The Go implementation follows the exact same logic as the Python solution.

One important difference is that Go uses fixed-width integers, unlike Python's arbitrary precision integers. However, under the given constraints, integer overflow is not a concern because n <= 10^4.

Integer division in Go uses / for integers, which automatically truncates toward zero, matching the behavior needed for this algorithm.

Worked Examples

Example 1

Input:

n = 3

Since 3! = 6, there are no trailing zeroes.

Algorithm trace:

Step	Divisor	n // Divisor	Zeroes
Start	5	-	0

The loop never executes because 5 > 3.

Final answer:

0

Example 2

Input:

n = 5

Since:

$$5! = 120$$

there is one trailing zero.

Algorithm trace:

Step	Divisor	n // Divisor	Zeroes
Start	5	-	0
1	5	1	1

Next divisor becomes 25, which exceeds 5.

Final answer:

1

Example 3

Input:

n = 0

Since:

$$0! = 1$$

there are no trailing zeroes.

Algorithm trace:

Step	Divisor	n // Divisor	Zeroes
Start	5	-	0

The loop never executes.

Final answer:

0

Additional Example: n = 25

This example demonstrates why higher powers of 5 matter.

Algorithm trace:

Step	Divisor	n // Divisor	Zeroes
Start	5	-	0
1	5	5	5
2	25	1	6

Explanation:

• Multiples of 5 contribute five factors of 5
• 25 contributes one extra factor because 25 = 5²

Final answer:

6

Complexity Analysis

Measure	Complexity	Explanation
Time	O(log₅ n)	The divisor increases by powers of 5 each iteration
Space	O(1)	Only a few integer variables are used

The loop executes once for each power of 5 less than or equal to n.

For example:

$$5, 25, 125, 625, \dots$$

Because the divisor grows exponentially, the number of iterations is logarithmic in base 5.

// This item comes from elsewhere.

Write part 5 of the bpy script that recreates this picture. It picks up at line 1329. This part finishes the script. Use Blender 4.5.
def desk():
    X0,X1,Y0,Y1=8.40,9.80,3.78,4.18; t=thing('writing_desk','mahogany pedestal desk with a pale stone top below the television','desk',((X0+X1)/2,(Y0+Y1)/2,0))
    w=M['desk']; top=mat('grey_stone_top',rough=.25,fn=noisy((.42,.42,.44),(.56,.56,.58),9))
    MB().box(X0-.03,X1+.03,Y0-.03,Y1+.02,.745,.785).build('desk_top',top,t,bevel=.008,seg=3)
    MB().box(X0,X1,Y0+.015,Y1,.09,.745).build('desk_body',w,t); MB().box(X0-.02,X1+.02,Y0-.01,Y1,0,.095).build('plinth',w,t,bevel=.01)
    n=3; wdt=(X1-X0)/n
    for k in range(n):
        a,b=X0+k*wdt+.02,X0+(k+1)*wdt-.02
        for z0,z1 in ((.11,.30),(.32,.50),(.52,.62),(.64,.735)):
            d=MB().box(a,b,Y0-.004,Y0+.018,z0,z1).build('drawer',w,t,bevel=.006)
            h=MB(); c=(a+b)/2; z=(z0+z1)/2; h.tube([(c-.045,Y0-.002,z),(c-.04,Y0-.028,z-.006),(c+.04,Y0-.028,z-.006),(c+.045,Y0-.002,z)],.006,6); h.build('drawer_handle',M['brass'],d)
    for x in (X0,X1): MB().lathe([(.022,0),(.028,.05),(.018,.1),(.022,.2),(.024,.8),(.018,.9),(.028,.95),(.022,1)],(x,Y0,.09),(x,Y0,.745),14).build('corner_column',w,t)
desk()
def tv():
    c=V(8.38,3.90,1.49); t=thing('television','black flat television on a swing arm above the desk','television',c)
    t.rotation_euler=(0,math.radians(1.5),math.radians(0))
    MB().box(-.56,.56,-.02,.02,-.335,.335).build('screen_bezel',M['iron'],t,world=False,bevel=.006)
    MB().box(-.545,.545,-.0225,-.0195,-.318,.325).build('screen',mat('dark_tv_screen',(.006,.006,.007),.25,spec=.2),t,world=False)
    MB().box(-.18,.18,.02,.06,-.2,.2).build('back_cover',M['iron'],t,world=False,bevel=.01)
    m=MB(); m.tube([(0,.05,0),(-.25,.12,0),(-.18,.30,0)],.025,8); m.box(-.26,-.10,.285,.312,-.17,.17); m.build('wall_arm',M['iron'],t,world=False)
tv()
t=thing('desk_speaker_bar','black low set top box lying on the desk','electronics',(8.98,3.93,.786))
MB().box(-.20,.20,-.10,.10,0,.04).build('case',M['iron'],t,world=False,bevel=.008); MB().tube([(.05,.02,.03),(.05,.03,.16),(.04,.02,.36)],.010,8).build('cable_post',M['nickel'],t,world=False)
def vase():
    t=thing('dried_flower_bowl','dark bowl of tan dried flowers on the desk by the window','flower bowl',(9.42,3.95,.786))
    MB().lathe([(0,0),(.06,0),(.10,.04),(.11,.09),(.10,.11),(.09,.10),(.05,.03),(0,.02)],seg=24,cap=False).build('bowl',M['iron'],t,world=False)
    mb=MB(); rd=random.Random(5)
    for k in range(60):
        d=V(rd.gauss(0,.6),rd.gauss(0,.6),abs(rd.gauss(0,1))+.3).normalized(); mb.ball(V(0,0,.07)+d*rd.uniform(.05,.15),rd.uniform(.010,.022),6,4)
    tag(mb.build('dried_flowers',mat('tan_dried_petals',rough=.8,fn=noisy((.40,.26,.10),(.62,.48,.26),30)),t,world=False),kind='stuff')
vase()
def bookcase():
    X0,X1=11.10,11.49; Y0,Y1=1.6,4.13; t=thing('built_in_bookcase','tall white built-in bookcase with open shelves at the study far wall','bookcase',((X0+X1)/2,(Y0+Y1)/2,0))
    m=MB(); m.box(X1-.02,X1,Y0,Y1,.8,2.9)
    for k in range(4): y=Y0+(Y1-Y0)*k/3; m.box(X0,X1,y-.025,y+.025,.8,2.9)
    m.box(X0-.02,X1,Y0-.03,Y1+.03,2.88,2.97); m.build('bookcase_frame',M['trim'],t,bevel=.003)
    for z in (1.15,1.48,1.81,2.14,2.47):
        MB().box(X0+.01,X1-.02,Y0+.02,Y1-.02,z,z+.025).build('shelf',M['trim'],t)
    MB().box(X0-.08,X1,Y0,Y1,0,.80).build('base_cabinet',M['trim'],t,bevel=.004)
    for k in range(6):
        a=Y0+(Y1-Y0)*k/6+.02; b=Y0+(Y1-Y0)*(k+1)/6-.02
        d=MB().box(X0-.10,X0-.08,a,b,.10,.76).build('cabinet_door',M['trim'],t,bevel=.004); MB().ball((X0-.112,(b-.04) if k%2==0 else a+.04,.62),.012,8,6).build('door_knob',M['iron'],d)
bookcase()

The algorithm uses constant extra memory because it stores only a few integer variables regardless of input size.

Test Cases

solution = Solution()

assert solution.trailingZeroes(0) == 0      # 0! = 1
assert solution.trailingZeroes(1) == 0      # no factors of 5
assert solution.trailingZeroes(3) == 0      # example case
assert solution.trailingZeroes(4) == 0      # still no factor of 5
assert solution.trailingZeroes(5) == 1      # first trailing zero
assert solution.trailingZeroes(10) == 2     # 10! ends with two zeroes
assert solution.trailingZeroes(15) == 3     # multiples of 5
assert solution.trailingZeroes(20) == 4     # additional multiples of 5
assert solution.trailingZeroes(25) == 6     # extra factor from 25
assert solution.trailingZeroes(50) == 12    # multiple higher powers of 5
assert solution.trailingZeroes(100) == 24   # standard benchmark case
assert solution.trailingZeroes(125) == 31   # extra factors from 125
assert solution.trailingZeroes(1000) == 249 # large input stress test

Test	Why
n = 0	Validates factorial base case
n = 1	Smallest positive input
n = 3	Example with no trailing zeroes
n = 4	Confirms absence of factor 5
n = 5	First number producing a trailing zero
n = 10	Multiple factors of 5
n = 15	Several multiples of 5
n = 20	More accumulated factors
n = 25	Validates extra factor from 5²
n = 50	Tests repeated power contributions
n = 100	Common benchmark input
n = 125	Validates extra factor from 5³
n = 1000	Large stress test

Edge Cases

Edge Case 1: n = 0

This case is important because many implementations incorrectly assume factorials start at 1!.

However:

$$0! = 1$$

and 1 has no trailing zeroes.

The implementation handles this naturally because the loop condition divisor <= n fails immediately when n = 0, so the function correctly returns 0.

Edge Case 2: Numbers Smaller Than 5

Values such as 1, 2, 3, and 4 contain no factors of 5, so their factorials cannot contain trailing zeroes.

A naive implementation might accidentally perform unnecessary calculations or produce incorrect results if it does not properly handle small inputs.

The algorithm works correctly because the loop never executes for these values.

Edge Case 3: Powers of 5

Numbers like 25, 125, and 625 are easy sources of bugs because they contribute multiple factors of 5.

For example:

$$25 = 5 \times 5$$

If an implementation only counts multiples of 5, it would incorrectly return 5 instead of 6 for 25!.

The algorithm avoids this issue by repeatedly dividing by increasing powers of 5:

$$n // 5,\ n // 25,\ n // 125$$

This ensures every factor of 5 is counted exactly once.

Edge Case 4: Large Inputs

Directly computing factorials for large inputs can become extremely inefficient and may overflow fixed-width integer types in some languages.

The mathematical counting approach avoids constructing the factorial entirely. It uses only division and addition, making it both efficient and safe even for much larger values than the given constraints.